The filing also reveals that Fox Corp. board member Paul Ryan warned the Murdochs “that Fox News should not be spreading conspiracy theories,” according to testimony from the former Republican Speaker of the House.

“We are entering a truly bizarre phase of this where [Trump] has actually convinced himself of this farce and will do more bizarre things to de-legitimize the election,” Ryan told the Murdochs. “I see this as a key inflection point for Fox, where the right thing and the smart business thing to do line up nicely.”

The court document also shows how network executives debated over debunking Trump’s false claims without agitating its viewers, some of whom were flocking to upstart conservative network Newsmax, which was far more sympathetic to the falsehoods.

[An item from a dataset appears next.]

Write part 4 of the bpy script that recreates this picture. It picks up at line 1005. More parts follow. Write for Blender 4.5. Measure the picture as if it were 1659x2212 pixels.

On Jan. 5, Murdoch and Scott discussed whether hosts Sean Hannity, Tucker Carlson, and Laura Ingraham should say some version of “The election is over and Joe Biden won.” Murdoch believed those words “would go a long way to stop the Trump myth that the election was stolen.”

Scott told Murdoch that “privately they are all there” but “we need to be careful about using the shows and pissing off the viewers.”

No statement was made that night and the next day, Jan. 6, Trump-supporting rioters stormed the Capitol in an attempt to stop the electoral vote count.

Dominion filed a motion for summary judgment on Feb. 16 that outlined how Fox News anchors and executives privately dismissed the claims of voter fraud and found no evidence to support them, but continued to give a platform on their programs to Trump lawyers and surrogates who presented wildly false allegations.

By having the case move forward, the inner workings at Fox News are being exposed through texts, e-mails and deposition testimony, presenting a picture of an operation panicked over how Trump supporters in its audience would abandon the network.